Unstimmigkeiten
EU-Flüchtlingsstreit: Merkel attackiert Kurz
14.09.2020
Die deutsche Kanzlerin soll in einer Parteisitzung die österreichische Haltung rund um die Aufnahme von Flüchtlingen kritisiert haben.
Im Gegensatz zu Österreich erklärte sich Deutschland dazu bereit 150 unbegleitete Minderjährige aus dem abgebrannten Flüchtlingslager Moria auf Lesbos aufzunehmen. Die unterschiedliche Haltung sorgt nun für einen kleine Unstimmigkeit, die sogar die deutsche Bundeskanzlerin Angela Merkel (CDU) zu einer Attacke auf Bundeskanzler Sebastian Kurz (ÖVP) veranlasst.
Wie die "Bild" berichtet, soll Merkel am Montag in einer internen CDU-Präsidiumssitzung die österreichische Position in der Frage um eine europäische Flüchtlingspolitik als "nicht gut" bezeichnet haben. Auch die Haltung der Niederlande wurde kritisiert. Man könne beim Mitgliedsbeitrag keinen finanziellen Rabatt fordern und sich gleichzeitig bei der Verteilung der Migranten raushalten, soll die Kanzlerin gesagt haben.
Merkel: Gesamtkonzept für europäische Migrationspolitik
Merkel hat unterdessen Unterstützung zugesichert, wenn auf der griechischen Insel Lesbos ein neues Aufnahmezentrum eingerichtet werden soll. Eine Konzentration nur auf eine Zahl an Flüchtlingen, die Deutschland aufnehmen solle, sei "der falsche Ansatz", sagte Merkel am Montag in Berlin nach einer Videokonferenz mit Chinas Präsident Xi Jinping.
Sie reagierte damit offensichtlich auch auf die Forderung von SPD-Chefin Saskia Esken, umgehend eine hohe vierstellige Zahl an Flüchtlingen in Deutschland aufzunehmen.

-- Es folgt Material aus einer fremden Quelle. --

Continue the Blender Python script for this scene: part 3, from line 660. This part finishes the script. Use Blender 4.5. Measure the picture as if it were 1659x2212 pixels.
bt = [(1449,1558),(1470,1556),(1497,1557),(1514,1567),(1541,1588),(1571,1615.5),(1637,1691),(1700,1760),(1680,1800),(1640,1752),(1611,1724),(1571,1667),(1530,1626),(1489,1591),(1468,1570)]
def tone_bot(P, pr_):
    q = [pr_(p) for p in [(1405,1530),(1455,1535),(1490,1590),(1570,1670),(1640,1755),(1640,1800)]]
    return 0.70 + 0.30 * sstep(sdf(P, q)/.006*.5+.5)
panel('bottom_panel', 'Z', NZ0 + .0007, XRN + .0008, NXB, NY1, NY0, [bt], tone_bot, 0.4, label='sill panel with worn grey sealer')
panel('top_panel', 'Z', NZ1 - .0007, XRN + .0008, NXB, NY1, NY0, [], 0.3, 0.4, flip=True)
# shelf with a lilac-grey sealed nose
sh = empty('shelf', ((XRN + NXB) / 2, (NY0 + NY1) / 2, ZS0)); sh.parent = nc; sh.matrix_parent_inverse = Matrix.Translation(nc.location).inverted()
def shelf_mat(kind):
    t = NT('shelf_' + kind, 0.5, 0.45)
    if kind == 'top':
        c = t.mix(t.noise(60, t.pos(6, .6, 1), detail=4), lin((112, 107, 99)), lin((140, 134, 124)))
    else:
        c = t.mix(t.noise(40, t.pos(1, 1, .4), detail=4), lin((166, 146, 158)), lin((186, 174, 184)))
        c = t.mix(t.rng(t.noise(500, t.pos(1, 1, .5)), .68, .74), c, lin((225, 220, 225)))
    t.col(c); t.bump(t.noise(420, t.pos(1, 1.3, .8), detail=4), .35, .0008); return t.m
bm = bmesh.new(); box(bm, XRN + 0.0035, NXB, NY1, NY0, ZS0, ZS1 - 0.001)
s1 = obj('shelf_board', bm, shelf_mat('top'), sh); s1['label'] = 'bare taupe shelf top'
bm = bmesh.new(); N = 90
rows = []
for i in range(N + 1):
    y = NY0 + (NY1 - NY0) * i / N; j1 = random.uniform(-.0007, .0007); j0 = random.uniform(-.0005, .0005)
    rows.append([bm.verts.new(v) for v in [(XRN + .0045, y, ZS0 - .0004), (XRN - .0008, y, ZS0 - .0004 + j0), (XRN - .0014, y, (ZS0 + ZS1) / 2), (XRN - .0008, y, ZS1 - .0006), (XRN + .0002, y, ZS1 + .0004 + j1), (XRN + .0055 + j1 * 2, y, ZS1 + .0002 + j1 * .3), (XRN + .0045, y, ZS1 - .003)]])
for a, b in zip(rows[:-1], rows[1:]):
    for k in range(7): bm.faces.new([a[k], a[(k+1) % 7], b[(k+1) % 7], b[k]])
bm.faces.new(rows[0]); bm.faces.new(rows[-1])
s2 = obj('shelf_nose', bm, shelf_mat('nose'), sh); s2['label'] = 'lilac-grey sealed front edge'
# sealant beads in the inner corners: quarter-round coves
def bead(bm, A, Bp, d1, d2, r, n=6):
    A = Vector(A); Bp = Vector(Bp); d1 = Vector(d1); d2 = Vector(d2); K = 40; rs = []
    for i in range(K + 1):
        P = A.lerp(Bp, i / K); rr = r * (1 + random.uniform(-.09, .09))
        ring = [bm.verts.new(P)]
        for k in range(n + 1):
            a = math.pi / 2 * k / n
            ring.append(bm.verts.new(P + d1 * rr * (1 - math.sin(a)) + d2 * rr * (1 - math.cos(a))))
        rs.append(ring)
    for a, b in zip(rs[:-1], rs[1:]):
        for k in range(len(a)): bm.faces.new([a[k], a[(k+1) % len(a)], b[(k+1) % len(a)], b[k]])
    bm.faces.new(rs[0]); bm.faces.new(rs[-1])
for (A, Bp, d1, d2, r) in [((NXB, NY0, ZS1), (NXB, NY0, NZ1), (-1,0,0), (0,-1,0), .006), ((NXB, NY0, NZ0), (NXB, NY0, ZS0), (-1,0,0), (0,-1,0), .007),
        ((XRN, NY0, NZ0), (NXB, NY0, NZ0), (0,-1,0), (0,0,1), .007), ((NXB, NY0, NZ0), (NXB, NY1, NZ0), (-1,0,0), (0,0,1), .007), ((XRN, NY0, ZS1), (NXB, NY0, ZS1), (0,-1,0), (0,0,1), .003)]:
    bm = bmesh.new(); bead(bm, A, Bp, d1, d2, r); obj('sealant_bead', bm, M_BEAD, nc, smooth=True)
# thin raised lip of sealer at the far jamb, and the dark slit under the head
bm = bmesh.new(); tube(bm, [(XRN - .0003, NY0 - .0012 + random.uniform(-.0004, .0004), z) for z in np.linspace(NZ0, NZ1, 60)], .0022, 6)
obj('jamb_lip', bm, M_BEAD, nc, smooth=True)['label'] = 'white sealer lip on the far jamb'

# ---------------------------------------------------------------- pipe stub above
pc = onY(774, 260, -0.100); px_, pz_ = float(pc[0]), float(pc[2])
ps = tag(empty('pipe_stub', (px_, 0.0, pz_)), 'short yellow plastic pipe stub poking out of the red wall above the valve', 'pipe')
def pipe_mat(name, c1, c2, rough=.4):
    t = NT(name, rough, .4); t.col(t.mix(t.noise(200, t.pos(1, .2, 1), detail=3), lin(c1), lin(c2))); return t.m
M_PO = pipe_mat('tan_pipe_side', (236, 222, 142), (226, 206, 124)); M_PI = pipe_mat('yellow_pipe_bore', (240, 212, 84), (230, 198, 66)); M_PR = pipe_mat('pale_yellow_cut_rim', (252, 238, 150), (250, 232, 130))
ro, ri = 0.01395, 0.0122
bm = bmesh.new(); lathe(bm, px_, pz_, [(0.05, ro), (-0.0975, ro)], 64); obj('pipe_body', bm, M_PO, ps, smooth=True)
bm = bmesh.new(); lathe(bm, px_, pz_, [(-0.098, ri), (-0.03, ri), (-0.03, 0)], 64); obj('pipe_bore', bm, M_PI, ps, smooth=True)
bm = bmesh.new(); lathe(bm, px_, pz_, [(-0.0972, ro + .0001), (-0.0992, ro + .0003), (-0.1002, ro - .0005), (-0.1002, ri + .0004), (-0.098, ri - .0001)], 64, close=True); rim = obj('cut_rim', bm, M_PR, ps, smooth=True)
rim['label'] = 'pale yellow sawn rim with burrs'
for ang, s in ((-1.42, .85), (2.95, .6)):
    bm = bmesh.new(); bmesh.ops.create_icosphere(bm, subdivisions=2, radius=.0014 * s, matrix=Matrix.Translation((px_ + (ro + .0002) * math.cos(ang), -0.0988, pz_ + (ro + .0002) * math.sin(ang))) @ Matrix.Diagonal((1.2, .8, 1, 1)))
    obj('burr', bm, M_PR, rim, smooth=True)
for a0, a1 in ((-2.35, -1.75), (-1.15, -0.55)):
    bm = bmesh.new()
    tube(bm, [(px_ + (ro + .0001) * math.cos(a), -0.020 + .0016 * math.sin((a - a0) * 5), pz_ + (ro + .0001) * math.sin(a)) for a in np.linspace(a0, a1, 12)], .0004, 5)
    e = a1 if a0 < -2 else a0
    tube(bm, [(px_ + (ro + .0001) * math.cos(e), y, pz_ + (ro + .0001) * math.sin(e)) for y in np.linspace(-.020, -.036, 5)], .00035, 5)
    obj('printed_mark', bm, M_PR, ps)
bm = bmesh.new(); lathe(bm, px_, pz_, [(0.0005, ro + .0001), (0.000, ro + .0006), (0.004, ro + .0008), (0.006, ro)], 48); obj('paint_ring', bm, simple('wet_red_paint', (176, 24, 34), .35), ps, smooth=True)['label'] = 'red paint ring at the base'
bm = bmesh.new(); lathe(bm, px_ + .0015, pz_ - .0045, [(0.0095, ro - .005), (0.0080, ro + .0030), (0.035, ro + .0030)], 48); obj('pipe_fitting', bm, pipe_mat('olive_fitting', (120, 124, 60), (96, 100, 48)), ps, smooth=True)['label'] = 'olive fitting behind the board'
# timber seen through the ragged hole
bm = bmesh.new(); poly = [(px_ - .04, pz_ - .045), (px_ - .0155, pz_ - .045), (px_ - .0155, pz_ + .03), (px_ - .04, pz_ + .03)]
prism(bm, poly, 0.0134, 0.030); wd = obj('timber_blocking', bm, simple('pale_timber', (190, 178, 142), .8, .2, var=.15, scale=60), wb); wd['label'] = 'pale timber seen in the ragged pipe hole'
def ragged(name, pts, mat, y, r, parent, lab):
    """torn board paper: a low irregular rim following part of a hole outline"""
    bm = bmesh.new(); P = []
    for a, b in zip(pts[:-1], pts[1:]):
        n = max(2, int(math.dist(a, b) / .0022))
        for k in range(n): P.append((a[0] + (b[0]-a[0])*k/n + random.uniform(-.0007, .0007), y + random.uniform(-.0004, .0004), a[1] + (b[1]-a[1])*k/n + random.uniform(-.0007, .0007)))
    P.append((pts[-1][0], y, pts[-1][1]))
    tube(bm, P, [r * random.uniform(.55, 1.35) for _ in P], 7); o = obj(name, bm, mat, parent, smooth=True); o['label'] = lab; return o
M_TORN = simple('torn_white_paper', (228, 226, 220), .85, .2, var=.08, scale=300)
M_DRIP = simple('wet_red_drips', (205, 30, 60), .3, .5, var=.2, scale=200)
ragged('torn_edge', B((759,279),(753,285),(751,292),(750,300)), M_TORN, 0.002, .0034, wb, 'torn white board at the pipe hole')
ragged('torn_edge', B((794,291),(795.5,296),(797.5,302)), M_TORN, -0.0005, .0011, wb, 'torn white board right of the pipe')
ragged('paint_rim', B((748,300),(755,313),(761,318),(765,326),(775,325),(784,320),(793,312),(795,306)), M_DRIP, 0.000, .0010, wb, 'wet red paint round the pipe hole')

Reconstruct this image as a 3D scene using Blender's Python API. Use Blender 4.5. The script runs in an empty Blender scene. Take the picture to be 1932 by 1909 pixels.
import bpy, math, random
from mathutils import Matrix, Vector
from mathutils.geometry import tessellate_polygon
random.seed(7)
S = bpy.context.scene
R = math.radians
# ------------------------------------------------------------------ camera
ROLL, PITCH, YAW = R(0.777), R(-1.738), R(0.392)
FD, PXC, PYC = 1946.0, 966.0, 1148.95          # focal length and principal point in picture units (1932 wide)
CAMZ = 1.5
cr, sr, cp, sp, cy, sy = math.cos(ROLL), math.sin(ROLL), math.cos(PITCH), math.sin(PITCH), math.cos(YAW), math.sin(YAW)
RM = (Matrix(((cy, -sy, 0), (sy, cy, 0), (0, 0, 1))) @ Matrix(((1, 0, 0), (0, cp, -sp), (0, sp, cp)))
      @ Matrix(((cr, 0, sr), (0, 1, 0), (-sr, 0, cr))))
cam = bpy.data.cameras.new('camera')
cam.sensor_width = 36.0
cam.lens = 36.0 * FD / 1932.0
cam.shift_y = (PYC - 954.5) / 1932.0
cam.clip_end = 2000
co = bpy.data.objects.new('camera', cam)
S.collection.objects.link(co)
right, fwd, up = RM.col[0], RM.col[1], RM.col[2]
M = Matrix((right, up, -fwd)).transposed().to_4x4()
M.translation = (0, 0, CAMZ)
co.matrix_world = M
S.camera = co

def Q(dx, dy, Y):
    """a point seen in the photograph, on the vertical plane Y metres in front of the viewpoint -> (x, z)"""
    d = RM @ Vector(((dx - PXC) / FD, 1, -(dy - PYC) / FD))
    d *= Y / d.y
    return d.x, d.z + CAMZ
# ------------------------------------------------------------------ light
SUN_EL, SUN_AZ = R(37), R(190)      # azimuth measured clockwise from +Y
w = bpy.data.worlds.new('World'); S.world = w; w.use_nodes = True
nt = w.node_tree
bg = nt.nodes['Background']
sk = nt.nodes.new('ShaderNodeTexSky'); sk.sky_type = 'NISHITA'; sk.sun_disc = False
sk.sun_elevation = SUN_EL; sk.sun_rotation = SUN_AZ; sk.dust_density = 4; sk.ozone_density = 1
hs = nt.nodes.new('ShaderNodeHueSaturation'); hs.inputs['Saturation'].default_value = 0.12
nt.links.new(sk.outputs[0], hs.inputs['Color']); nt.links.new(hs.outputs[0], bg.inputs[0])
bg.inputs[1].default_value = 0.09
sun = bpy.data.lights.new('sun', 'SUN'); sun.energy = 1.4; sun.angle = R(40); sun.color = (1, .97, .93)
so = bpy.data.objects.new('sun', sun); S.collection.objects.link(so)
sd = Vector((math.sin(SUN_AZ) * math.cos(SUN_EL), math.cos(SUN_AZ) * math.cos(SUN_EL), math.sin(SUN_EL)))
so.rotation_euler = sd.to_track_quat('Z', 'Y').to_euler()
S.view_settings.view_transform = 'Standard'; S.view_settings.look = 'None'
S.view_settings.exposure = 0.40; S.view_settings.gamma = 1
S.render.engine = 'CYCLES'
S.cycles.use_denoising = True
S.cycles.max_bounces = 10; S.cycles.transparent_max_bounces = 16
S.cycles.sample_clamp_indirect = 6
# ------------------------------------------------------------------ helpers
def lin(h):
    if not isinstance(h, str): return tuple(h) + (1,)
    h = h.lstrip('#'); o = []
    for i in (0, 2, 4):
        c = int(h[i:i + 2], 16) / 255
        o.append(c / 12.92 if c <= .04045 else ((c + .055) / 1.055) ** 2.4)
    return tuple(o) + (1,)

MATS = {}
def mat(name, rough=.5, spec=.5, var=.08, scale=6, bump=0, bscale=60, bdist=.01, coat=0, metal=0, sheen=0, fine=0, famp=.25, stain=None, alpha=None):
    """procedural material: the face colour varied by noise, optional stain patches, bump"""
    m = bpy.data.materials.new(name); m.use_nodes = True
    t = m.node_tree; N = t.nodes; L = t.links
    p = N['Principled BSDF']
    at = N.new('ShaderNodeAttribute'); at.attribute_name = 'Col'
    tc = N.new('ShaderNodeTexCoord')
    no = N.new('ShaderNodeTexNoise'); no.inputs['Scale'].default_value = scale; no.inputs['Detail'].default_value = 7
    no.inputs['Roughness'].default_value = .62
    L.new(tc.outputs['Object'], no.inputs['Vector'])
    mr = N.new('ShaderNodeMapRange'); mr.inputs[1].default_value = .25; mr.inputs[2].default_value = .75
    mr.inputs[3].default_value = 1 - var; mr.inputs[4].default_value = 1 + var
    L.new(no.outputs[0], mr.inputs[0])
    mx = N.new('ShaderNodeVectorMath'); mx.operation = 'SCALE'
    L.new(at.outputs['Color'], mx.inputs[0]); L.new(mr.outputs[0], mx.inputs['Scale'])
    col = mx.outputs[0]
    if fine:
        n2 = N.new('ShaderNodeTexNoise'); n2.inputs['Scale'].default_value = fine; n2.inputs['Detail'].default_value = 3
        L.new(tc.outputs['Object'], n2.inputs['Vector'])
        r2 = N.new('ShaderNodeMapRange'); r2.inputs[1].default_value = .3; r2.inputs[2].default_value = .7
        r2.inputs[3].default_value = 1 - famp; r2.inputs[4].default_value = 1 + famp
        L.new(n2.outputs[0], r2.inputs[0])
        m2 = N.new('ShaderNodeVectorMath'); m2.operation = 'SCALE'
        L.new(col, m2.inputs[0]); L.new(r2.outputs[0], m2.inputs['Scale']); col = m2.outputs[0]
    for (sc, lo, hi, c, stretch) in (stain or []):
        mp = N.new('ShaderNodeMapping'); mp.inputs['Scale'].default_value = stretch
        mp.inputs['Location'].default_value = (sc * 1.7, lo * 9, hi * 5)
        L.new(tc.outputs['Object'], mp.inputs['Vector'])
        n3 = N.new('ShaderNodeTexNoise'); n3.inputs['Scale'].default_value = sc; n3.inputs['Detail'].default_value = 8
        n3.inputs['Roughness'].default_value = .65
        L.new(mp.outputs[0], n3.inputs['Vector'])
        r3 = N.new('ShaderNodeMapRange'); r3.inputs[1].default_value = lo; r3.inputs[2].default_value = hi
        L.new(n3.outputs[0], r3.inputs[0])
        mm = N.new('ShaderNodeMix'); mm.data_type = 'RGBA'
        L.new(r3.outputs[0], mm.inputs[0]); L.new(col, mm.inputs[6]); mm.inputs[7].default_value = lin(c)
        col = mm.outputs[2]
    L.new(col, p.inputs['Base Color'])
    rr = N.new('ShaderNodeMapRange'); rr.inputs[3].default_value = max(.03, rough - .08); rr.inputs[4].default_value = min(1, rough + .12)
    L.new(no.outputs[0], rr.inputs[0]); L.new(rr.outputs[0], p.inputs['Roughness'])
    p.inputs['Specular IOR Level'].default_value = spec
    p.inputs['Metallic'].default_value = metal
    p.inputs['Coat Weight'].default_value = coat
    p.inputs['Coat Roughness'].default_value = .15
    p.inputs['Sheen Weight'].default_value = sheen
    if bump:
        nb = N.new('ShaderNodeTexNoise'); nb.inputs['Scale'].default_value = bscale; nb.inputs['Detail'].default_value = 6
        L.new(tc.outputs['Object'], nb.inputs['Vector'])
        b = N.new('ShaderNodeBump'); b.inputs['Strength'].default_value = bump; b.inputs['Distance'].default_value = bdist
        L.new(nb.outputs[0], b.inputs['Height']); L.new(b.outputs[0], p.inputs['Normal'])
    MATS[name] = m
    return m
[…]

Es gebe auf Lesbos 13.000 Menschen, die in einer sehr schwierigen Situation lebten, sagte Merkel. Davon seien 400 Minderjährige bereits aufs Festland gebracht worden. Nun stelle sich die Frage, wie es weitergehe. "Deutschland ist bereit, zu unterstützen, wenn es um den Aufbau eines neuen Aufnahmezentrums für Flüchtlinge auf Lesbos geht". Ein solches Zentrum müsse den Standards entsprechen. Die Situation in Moria sei nicht akzeptabel gewesen, sagte Merkel.
Athen habe Vorstellungen geäußert, "die ich sehr unterstütze", so Merkel. Demnach solle nicht mehr nur von griechischer Seite, sondern auch von europäischer Seite gehandelt werden. Das wäre jedenfalls ein Pilotprojekt, über das man nachdenken müsse. So lägen die Hoheitsrechte erst einmal bei Griechenland. Es müsse einen Vertrag geben, dass dort auch europäisch gehandelt werden könne. Sie hielte das für einen wirklichen wichtigen Schritt bei eine Europäisierung der Migrationspolitik, sagte Merkel.
Als Staat der EU mit Außengrenzen hat Griechenland laut Merkel sehr viel Verantwortung übernommen. "Deshalb hat Griechenland auch Unterstützung verdient", so die Kanzlerin. Diese solle möglichst europäisch organisiert sein. Da gehe es auch um die Frage, welcher Personenkreis besonders bedürftig sei und wen man zusätzlich aufnehmen könne. "All das muss in ein Paket gepackt werden. Es hat überhaupt keinen Sinn, jetzt nur über eine Zahl zu sprechen." Jeder wisse, dass die europäische Aufgabe der Migrationspolitik nicht allein von Deutschland gelöst werden könne.